Thankfully, the lead story between Wardaddy and Norman is really all the movie needs to make its point about how war changes men since we have two guys from the opposite ends of the spectrum.  Wardaddy has been ruined by war and ruthlessly killing Germans, including those who have surrendered, and his attitude is essential to his identity.  He needs to let the violence impulses run free in wartime, but Pitt gives us the slight impression that Wardaddy behaves this way so perhaps he can somehow return to civilian life by clearly delineating the battlefield from domestic life.  But before that time comes, he’s going to draw Norman into the harsh reality of war where being merciless—even if it’s against children—is the only way to survive.  Lerman once again gives a terrific performance, and it’s a joy to watch him grow as an actor and take on more challenging roles.  There is an element of Norman being the audience surrogate and representing “the loss of innocence”, but he makes it feel as real as Ayer will allow.


For the first half of the movie, I was entranced by Fury and applauded its uncompromising approach to war.  It is unrelentingly violent, and although the violence is mostly towards Nazis, the bloodshed is the great equalizer.  We’re not going to weep over their deaths, but Ayer makes sure we’re not cheering either.  Watching an German limb fly off is just as disturbing as when it happens to an American.

The problem with Fury is that Ayer can’t find a way to expand past the ugliness of war.  He’s made almost the entire movie the equivalent of the first act of Saving Private Ryan complete with spectacular action, a naïve soldier, and a hardened leader, although Wardaddy is much darker than Tom Hanks‘ Captain Miller.  There’s not much room for nuance because Ayer keeps hammering home the same point—war kills everything even remotely humane.  There’s no room for anything except the bond between soldiers, a sentiment that’s lessened when you consider that three of the tank members don’t have much in the way of personality.

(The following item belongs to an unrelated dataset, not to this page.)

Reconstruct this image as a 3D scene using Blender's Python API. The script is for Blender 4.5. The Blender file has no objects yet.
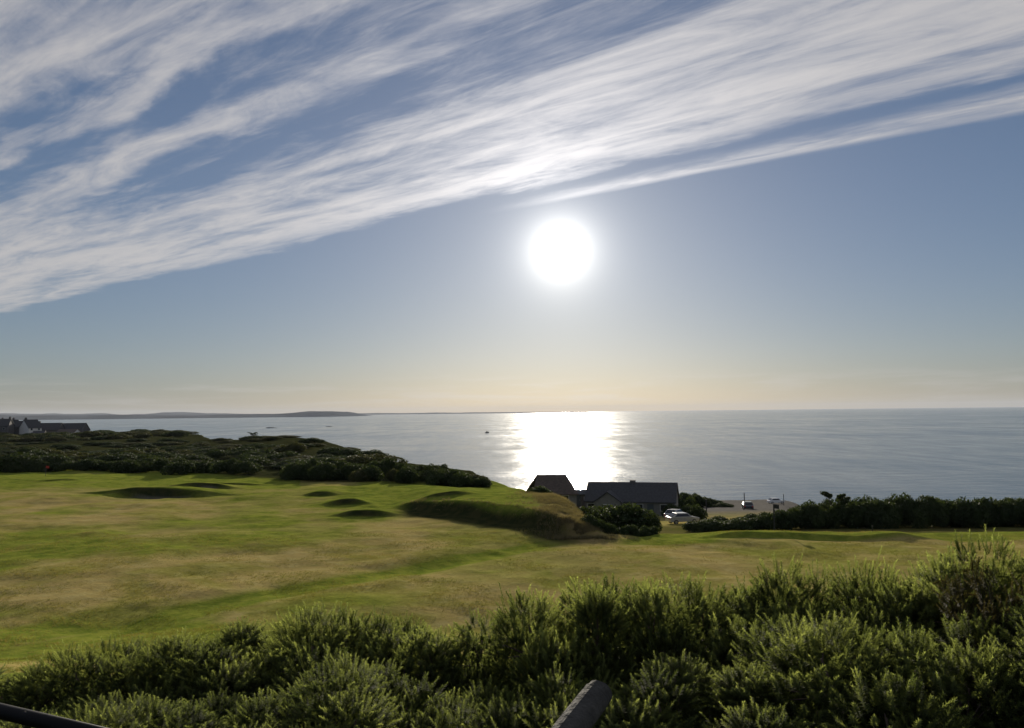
import bpy, math, random
import numpy as np
from mathutils import Matrix, Vector

R = math.radians
rng = np.random.default_rng(7)
random.seed(7)
sc = bpy.context.scene
COL = sc.collection
CAMZ = 30.0
F = 835.0

# ------------------------------------------------------------------ camera
cam = bpy.data.cameras.new("camera")
cam.sensor_width = 36.0
cam.lens = 36.0 * F / 1024.0
cam.clip_start = 0.05
cam.clip_end = 90000
camo = bpy.data.objects.new("camera", cam)
COL.objects.link(camo)
CM = Matrix.Rotation(R(90 + 3.29), 4, 'X') @ Matrix.Rotation(R(-0.63), 4, 'Z')
camo.matrix_world = Matrix.Translation((0, 0, CAMZ)) @ CM
sc.camera = camo


def ray(px, py):
    return CM.to_3x3() @ Vector(((px - 512) / F, (364 - py) / F, -1.0))


def at(px, py, Y):
    """world point seen in the photo at px,py, Y metres ahead"""
    d = ray(px, py)
    return Vector((0, 0, CAMZ)) + d * (Y / d.y)


SUN = ray(561, 250).normalized()
SUN_EL = math.asin(SUN.z)
SUN_AZ = math.atan2(SUN.x, SUN.y)

# ------------------------------------------------------------------ helpers


def tag(o, label=None, cat=None, group=None, kind=None):
    if label: o["label"] = label
    if cat: o["category"] = cat
    if group: o["group"] = group
    if kind: o["kind"] = kind
    return o


def empty(name, loc=(0, 0, 0), rz=0.0):
    o = bpy.data.objects.new(name, None)
    o.empty_display_size = 0.2
    COL.objects.link(o)
    o.location = loc
    o.rotation_euler = (0, 0, rz)
    return o


def new_mesh(name, V, Fc, mats=None, smooth=False):
    me = bpy.data.meshes.new(name)
    V = np.asarray(V, dtype=np.float32)
    if isinstance(Fc, np.ndarray):
        n, k = Fc.shape
        me.vertices.add(len(V)); me.vertices.foreach_set("co", V.ravel())
        me.loops.add(n * k); me.loops.foreach_set("vertex_index", Fc.astype(np.int32).ravel())
        me.polygons.add(n)
        me.polygons.foreach_set("loop_start", np.arange(0, n * k, k, dtype=np.int32))
        me.polygons.foreach_set("loop_total", np.full(n, k, dtype=np.int32))
        me.update(calc_edges=True)
    else:
        me.from_pydata([tuple(map(float, v)) for v in V], [], Fc)
        me.update()
    if smooth:
        me.polygons.foreach_set("use_smooth", np.ones(len(me.polygons), dtype=bool))
    for m in (mats or []):
        me.materials.append(m)
    return me


def obj(name, me, parent=None, loc=(0, 0, 0), rz=0.0):
    o = bpy.data.objects.new(name, me)
    COL.objects.link(o)
    o.location = loc
    o.rotation_euler = (0, 0, rz)
    if parent: o.parent = parent
    return o


def copy_tree(o, parent=None):
    c = o.copy()
    COL.objects.link(c)
    c.parent = parent
    for ch in list(o.children):
        copy_tree(ch, c)
    return c


class MB:
    """collects simple solids for ONE mesh"""
    def __init__(s): s.v = []; s.f = []

    def add(s, V, Fc):
        b = len(s.v)
        s.v += [tuple(v) for v in V]
        s.f += [tuple(i + b for i in f) for f in Fc]
        return s

    def box(s, x0, x1, y0, y1, z0, z1):
        V = [(x0, y0, z0), (x1, y0, z0), (x1, y1, z0), (x0, y1, z0), (x0, y0, z1), (x1, y0, z1), (x1, y1, z1), (x0, y1, z1)]
        return s.add(V, [(0, 3, 2, 1), (4, 5, 6, 7), (0, 1, 5, 4), (1, 2, 6, 5), (2, 3, 7, 6), (3, 0, 4, 7)])

    def tube(s, pts, rad, n=8, cap=True):
        pts = [Vector(p) for p in pts]
        if not hasattr(rad, '__len__'): rad = [rad] * len(pts)
        V = []; Fc = []
        ref = None
        for i, p in enumerate(pts):
            d = (pts[min(i + 1, len(pts) - 1)] - pts[max(i - 1, 0)]).normalized()
            if ref is None:
                ref = d.orthogonal().normalized()
            a = (ref - d * ref.dot(d)).normalized(); ref = a
            b = d.cross(a)
            for k in range(n):
                t = 2 * math.pi * k / n
                V.append(p + (a * math.cos(t) + b * math.sin(t)) * rad[i])
        for i in range(len(pts) - 1):
            for k in range(n):
                k2 = (k + 1) % n
                Fc.append((i * n + k, i * n + k2, (i + 1) * n + k2, (i + 1) * n + k))
        if cap:
            Fc.append(tuple(range(n - 1, -1, -1)))
            Fc.append(tuple((len(pts) - 1) * n + k for k in range(n)))
        return s.add(V, Fc)

    def prism(s, prof, y0, y1):
        """profile in (x,z) extruded along y"""
        n = len(prof)
        V = [(p[0], y0, p[1]) for p in prof] + [(p[0], y1, p[1]) for p in prof]
        Fc = [tuple(range(n)), tuple(range(2 * n - 1, n - 1, -1))]
        for i in range(n):
            j = (i + 1) % n
            Fc.append((i, i + n, j + n, j))
        return s.add(V, Fc)

    def build(s, name, mat, parent=None, loc=(0, 0, 0), rz=0.0, smooth=False, bevel=0):
        me = new_mesh(name, s.v, s.f, [mat], smooth)
        import bmesh
        bm = bmesh.new(); bm.from_mesh(me)
        if bevel:
            bmesh.ops.bevel(bm, geom=list(bm.edges), offset=bevel, segments=2, affect='EDGES', profile=0.5)
        bmesh.ops.recalc_face_normals(bm, faces=bm.faces)
        bm.to_mesh(me); bm.free()
        return obj(name, me, parent, loc, rz)


# ---- value noise in numpy
def _h(ix, iy, s):
    n = (ix.astype(np.int64) * 374761393 + iy.astype(np.int64) * 668265263 + s * 974634777) & 0x7fffffff
    n = ((n ^ (n >> 13)) * 1274126177) & 0x7fffffff
    return ((n ^ (n >> 16)) & 0xffff) / 65535.0


def vnoise(x, y, s=0):
    x = np.asarray(x, float); y = np.asarray(y, float)
    ix = np.floor(x); iy = np.floor(y)
    fx = x - ix; fy = y - iy
    fx = fx * fx * (3 - 2 * fx); fy = fy * fy * (3 - 2 * fy)
    a = _h(ix, iy, s); b = _h(ix + 1, iy, s); c = _h(ix, iy + 1, s); d = _h(ix + 1, iy + 1, s)
    return (a + (b - a) * fx) * (1 - fy) + (c + (d - c) * fx) * fy


def fbm(x, y, s=0, o=4):
    t = 0; amp = 1; n = 0
    for i in range(o):
        t = t + amp * vnoise(np.asarray(x) * 2 ** i, np.asarray(y) * 2 ** i, s + i * 17); n += amp; amp *= .5
    return t / n


def S(a, b, v):  # smoothstep (b may lie below a)
    t = np.clip((v - a) / (b - a), 0, 1)
    return t * t * (3 - 2 * t)


# ------------------------------------------------------------------ terrain height
HUMMOCKS = [  # px, Y, half width, front run, back run, height : grassy knolls on the links
    (320, 101, 1.9, .8, 5, .42), (347, 91.5, 2.2, .8, 4, .55), (364, 82.0, 3.0, .8, 3, .5),
    (445, 88, 2.6, 1.2, 5, .45), (158, 101.5, 7.0, .8, 7, .75), (206, 108, 4.0, .9, 6, .5), (235, 116, 4.5, .9, 6, .35),
    (62, 122, 3, 1, 5, .22)]
PITS = [  # px, Y, rx, ry, depth : bunkers
    (158, 99.2, 6.6, 1.9, .85), (206, 106, 3.2, 1.3, .5)]


def colx(px, Y):
    return (px - 512) / F * Y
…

At one point, Wardaddy tells Norman, “Ideals are peaceful; history is violent,” and Fury has a whole lot of violence to show that people are capable of any atrocity on the battlefield.  I admire that the men of Fury aren’t good guys but we get the idea that they’ve become bad through war.  They were all Normans at one point, but surrounded by so much horror, it’s almost impossible to avoid taking on a new identity in order to make it through hell.  It’s the only way for them to survive.  Unfortunately, much like their tank, Fury can hit with a bang, but there’s never much room to maneuver.